Some records:
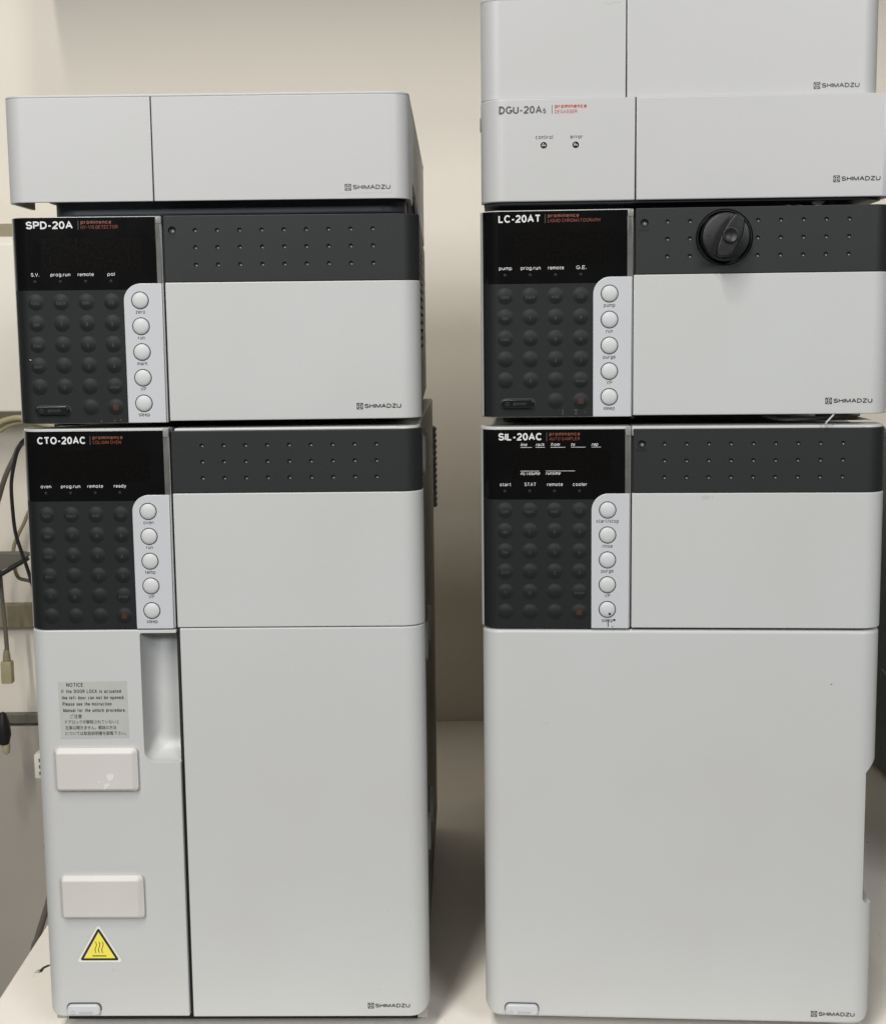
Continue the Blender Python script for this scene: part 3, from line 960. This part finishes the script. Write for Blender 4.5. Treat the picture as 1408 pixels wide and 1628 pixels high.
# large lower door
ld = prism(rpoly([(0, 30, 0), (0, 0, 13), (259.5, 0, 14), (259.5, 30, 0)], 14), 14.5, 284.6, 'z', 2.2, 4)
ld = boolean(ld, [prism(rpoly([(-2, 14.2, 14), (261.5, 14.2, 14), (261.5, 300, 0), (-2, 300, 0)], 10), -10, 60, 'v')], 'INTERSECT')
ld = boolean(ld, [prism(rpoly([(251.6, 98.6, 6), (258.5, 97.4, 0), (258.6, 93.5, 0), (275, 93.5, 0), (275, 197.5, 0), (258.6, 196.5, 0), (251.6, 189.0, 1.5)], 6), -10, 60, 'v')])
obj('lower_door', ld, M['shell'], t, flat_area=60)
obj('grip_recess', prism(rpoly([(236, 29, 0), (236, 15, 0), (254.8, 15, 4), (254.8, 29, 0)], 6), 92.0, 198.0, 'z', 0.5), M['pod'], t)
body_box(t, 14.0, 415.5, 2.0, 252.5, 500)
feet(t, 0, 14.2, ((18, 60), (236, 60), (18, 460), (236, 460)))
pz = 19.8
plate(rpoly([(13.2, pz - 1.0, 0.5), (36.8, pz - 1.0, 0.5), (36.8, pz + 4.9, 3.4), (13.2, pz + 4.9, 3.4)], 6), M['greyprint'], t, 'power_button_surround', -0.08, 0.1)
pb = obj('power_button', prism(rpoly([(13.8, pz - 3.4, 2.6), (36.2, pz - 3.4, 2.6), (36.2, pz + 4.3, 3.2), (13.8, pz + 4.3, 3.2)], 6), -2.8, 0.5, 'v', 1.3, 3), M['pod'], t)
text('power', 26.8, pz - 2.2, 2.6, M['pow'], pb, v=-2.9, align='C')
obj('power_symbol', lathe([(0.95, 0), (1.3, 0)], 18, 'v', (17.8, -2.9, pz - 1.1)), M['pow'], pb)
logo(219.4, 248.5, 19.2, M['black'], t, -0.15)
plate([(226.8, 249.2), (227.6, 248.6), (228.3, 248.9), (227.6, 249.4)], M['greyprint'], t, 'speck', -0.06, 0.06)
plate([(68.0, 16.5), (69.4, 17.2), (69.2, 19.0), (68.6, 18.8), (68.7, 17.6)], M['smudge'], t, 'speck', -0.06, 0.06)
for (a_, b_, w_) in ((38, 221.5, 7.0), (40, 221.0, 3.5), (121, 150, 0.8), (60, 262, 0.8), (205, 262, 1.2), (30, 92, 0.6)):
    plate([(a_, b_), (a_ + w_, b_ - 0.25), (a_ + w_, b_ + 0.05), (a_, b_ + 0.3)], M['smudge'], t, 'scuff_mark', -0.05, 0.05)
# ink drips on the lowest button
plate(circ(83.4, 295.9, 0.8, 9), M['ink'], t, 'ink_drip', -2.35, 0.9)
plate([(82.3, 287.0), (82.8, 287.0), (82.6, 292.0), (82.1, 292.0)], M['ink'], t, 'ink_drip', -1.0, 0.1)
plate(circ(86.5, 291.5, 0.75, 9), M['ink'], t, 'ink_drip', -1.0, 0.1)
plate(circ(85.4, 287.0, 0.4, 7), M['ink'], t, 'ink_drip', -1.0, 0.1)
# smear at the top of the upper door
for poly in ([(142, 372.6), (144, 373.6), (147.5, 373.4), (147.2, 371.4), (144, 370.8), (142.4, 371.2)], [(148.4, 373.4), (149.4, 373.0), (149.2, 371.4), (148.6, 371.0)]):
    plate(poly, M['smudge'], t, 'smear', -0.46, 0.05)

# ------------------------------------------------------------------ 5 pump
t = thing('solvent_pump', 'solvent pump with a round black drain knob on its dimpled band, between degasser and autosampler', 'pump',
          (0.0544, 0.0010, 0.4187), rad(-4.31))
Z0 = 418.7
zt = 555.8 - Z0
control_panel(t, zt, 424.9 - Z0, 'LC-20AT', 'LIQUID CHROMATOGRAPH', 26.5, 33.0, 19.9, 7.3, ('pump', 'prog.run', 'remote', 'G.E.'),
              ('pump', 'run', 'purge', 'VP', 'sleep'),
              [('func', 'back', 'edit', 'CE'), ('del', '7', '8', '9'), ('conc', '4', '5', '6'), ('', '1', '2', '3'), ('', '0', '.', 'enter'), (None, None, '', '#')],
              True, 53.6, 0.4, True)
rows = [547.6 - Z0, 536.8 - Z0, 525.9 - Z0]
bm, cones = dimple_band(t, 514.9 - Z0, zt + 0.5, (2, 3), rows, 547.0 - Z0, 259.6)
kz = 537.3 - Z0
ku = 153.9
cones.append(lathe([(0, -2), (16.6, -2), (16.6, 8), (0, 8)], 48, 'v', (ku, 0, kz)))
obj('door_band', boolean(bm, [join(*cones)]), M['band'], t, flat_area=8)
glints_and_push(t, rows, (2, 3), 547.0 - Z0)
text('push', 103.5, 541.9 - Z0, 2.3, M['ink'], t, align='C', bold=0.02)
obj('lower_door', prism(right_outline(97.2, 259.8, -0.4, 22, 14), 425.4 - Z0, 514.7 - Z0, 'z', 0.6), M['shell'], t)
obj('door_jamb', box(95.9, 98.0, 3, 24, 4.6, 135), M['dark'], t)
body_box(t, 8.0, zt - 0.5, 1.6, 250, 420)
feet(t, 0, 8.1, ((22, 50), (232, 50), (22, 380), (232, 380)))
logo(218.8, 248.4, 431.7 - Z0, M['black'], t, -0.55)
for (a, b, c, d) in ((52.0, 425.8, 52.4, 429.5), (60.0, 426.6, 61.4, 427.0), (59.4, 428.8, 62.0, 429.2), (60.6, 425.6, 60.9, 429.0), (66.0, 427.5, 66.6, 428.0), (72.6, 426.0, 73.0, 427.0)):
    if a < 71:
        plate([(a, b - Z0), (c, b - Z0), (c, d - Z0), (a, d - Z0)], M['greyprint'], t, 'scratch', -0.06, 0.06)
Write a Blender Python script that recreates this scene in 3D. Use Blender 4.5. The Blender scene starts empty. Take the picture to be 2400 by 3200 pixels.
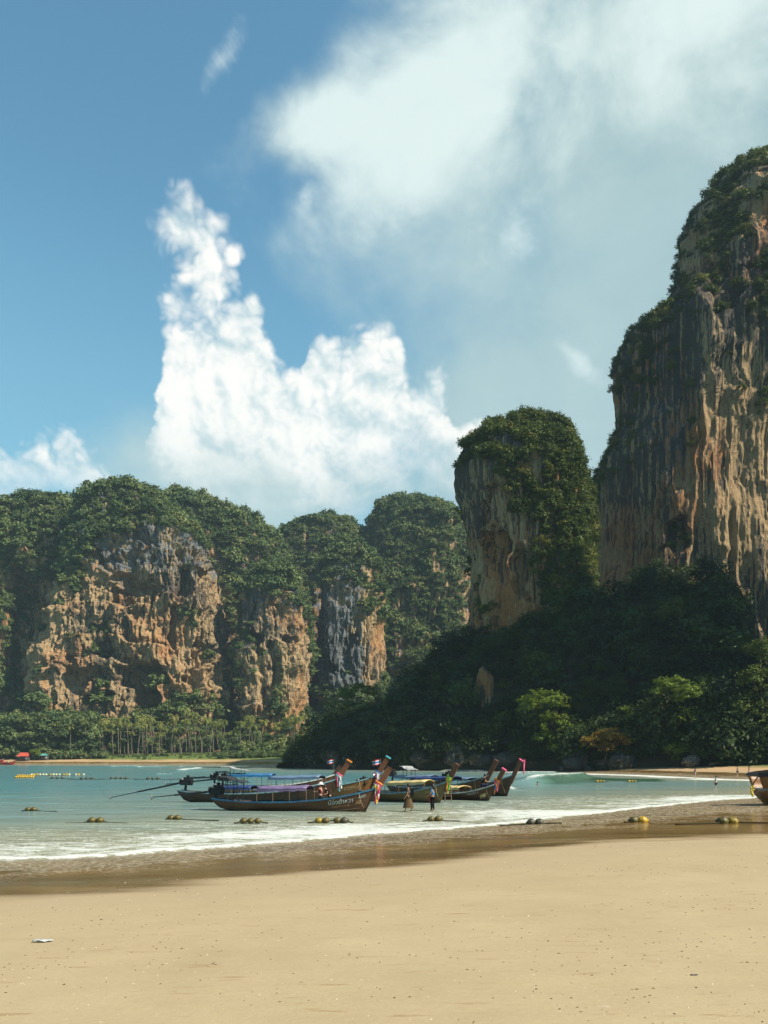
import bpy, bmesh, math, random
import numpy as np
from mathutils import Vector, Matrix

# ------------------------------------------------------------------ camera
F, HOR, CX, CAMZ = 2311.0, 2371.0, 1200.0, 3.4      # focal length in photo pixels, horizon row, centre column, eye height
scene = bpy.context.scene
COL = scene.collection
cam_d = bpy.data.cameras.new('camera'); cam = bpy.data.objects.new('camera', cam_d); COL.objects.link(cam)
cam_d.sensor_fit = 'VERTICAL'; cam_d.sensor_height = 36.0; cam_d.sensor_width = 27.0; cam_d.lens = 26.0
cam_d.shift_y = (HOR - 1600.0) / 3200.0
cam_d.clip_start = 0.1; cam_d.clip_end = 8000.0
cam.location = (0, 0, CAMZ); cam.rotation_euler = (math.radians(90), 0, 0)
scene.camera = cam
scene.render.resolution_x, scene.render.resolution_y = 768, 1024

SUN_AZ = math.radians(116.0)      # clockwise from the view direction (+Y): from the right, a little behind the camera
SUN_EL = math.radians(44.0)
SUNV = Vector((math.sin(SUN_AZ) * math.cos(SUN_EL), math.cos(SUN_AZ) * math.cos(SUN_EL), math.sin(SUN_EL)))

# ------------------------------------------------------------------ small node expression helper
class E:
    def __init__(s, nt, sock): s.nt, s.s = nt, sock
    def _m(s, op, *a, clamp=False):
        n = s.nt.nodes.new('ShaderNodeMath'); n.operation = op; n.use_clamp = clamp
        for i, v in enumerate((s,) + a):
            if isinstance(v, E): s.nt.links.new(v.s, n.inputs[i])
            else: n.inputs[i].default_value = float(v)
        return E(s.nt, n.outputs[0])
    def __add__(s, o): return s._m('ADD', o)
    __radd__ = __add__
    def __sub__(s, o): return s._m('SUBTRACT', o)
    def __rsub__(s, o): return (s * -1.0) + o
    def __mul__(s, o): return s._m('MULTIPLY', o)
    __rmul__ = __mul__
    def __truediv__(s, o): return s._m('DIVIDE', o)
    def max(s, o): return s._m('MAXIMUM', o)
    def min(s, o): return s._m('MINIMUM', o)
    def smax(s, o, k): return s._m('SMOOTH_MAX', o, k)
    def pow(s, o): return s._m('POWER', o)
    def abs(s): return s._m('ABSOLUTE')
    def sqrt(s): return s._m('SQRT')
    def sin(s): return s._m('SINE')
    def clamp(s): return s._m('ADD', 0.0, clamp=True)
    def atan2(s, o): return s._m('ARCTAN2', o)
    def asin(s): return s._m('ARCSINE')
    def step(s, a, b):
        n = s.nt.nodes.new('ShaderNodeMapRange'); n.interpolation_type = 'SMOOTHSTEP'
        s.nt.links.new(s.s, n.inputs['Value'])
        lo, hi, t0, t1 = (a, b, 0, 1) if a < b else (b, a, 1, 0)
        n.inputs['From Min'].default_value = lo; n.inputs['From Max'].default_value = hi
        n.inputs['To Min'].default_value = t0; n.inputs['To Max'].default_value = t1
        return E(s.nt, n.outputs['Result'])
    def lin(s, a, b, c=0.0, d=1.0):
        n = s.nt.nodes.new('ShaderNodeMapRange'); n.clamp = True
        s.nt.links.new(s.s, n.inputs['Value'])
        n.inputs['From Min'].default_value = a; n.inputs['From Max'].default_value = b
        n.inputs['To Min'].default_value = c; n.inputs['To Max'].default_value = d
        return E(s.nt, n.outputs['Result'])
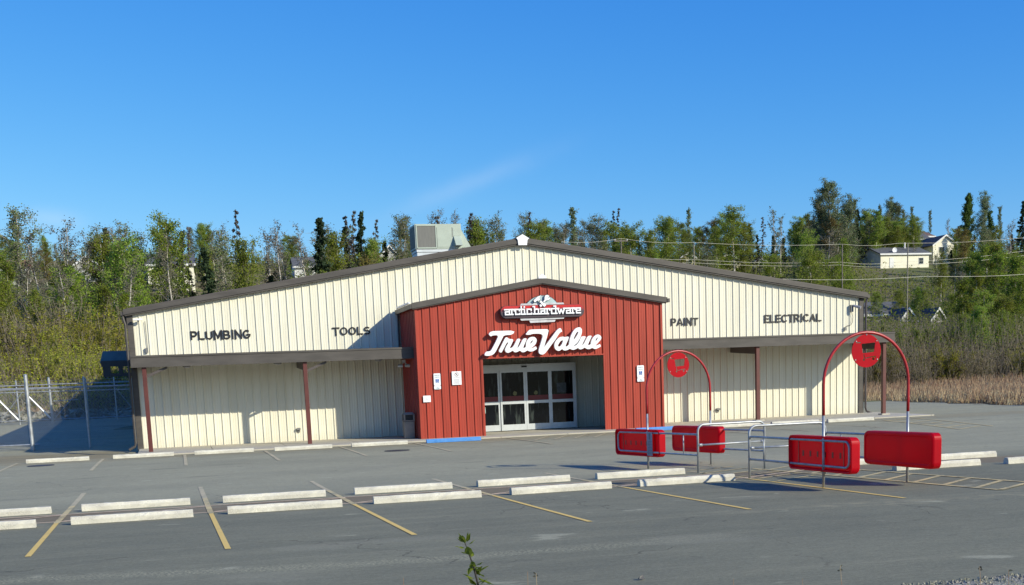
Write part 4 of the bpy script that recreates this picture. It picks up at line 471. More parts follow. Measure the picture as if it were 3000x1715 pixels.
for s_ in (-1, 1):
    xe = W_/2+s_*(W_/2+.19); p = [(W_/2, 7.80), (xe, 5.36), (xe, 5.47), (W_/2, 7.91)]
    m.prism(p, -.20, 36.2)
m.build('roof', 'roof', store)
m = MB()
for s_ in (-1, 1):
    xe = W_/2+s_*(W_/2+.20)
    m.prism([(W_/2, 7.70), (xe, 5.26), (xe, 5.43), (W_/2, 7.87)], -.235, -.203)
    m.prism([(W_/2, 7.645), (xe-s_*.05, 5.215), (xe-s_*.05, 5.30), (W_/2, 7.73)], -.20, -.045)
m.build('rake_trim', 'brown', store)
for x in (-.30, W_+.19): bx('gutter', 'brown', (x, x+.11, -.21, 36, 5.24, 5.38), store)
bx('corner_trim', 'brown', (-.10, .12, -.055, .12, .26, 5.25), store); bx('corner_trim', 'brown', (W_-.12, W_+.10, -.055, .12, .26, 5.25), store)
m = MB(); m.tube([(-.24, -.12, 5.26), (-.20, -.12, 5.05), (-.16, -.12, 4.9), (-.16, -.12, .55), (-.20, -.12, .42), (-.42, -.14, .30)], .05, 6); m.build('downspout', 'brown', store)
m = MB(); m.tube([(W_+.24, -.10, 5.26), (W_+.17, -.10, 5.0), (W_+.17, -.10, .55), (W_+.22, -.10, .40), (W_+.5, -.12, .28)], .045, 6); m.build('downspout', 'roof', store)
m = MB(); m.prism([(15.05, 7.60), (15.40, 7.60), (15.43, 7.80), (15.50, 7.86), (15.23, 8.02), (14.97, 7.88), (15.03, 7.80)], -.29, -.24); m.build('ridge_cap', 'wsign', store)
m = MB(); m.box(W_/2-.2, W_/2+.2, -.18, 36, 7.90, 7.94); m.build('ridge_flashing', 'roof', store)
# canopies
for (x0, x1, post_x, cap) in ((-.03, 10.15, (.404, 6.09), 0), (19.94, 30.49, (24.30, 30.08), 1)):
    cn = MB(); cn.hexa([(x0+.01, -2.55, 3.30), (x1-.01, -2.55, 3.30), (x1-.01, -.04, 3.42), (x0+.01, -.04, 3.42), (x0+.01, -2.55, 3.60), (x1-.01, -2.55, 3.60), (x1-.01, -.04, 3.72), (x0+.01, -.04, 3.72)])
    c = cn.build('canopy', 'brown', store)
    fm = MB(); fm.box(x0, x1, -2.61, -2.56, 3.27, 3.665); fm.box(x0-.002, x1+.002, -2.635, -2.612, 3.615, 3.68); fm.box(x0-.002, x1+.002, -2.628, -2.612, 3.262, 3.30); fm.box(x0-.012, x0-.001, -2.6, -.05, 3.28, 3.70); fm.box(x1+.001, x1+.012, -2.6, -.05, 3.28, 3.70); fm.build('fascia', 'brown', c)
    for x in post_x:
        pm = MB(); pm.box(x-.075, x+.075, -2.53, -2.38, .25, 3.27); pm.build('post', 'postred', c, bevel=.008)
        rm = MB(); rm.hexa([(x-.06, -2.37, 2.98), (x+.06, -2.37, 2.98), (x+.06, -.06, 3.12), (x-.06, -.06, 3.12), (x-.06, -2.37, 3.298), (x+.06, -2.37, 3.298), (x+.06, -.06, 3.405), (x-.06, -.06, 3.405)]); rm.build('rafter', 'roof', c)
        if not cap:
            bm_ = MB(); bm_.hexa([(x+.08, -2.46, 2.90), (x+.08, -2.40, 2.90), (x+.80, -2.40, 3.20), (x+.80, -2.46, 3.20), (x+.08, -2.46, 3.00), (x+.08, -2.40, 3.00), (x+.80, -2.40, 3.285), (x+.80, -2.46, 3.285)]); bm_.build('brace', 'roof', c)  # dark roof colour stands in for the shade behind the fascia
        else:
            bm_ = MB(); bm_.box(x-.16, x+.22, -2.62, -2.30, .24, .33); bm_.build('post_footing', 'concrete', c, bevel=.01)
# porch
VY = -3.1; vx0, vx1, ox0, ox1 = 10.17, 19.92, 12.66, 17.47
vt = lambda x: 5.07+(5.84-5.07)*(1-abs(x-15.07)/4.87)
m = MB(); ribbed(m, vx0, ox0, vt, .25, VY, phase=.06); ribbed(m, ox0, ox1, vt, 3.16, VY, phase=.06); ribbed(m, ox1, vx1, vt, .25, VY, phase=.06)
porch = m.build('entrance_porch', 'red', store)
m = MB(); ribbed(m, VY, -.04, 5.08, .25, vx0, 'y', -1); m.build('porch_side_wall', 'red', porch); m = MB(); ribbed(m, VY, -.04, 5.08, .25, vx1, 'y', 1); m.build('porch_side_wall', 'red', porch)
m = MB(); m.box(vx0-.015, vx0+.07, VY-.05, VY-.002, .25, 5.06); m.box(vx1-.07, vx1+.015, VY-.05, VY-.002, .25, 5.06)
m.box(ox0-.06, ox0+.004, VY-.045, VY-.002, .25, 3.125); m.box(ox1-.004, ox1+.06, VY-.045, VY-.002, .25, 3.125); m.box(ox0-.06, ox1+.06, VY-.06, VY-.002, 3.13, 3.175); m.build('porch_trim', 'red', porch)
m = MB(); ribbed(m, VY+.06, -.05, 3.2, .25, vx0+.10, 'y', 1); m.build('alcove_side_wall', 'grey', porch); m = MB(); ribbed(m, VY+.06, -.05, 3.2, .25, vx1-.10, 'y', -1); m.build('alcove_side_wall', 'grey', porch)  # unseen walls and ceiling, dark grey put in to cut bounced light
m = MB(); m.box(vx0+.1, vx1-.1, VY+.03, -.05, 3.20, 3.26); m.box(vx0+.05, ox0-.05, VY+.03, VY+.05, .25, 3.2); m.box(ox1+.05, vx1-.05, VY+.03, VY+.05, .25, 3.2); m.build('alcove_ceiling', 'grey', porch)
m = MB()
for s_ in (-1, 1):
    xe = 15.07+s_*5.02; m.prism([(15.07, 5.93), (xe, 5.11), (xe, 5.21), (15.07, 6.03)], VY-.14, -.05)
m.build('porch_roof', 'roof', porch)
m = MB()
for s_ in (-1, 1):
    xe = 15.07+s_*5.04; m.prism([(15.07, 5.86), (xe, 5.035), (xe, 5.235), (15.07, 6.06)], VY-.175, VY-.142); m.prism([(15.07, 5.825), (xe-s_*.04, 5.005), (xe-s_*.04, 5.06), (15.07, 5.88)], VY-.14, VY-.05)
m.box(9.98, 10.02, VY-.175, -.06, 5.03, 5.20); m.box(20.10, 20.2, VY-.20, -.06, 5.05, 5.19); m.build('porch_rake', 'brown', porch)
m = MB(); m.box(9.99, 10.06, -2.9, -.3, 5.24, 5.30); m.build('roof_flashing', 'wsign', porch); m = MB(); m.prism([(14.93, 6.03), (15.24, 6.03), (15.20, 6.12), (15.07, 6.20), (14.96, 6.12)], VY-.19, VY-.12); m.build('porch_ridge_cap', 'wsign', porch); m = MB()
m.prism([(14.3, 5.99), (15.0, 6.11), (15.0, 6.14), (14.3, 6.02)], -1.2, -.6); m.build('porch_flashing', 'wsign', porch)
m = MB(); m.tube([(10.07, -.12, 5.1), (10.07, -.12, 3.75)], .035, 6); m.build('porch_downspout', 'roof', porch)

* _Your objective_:
From the records above, copy exactly the lines starting at the one with "Write a Blender" and ending at the one with "from mathutils import Vector, Matrix", and no others. Pictures stay out.

* _Final answer_:
Write a Blender Python script that recreates this scene in 3D. Use Blender 4.5. The Blender scene starts empty. Take the picture to be 2400 by 3200 pixels.
import bpy, bmesh, math, random
import numpy as np
from mathutils import Vector, Matrix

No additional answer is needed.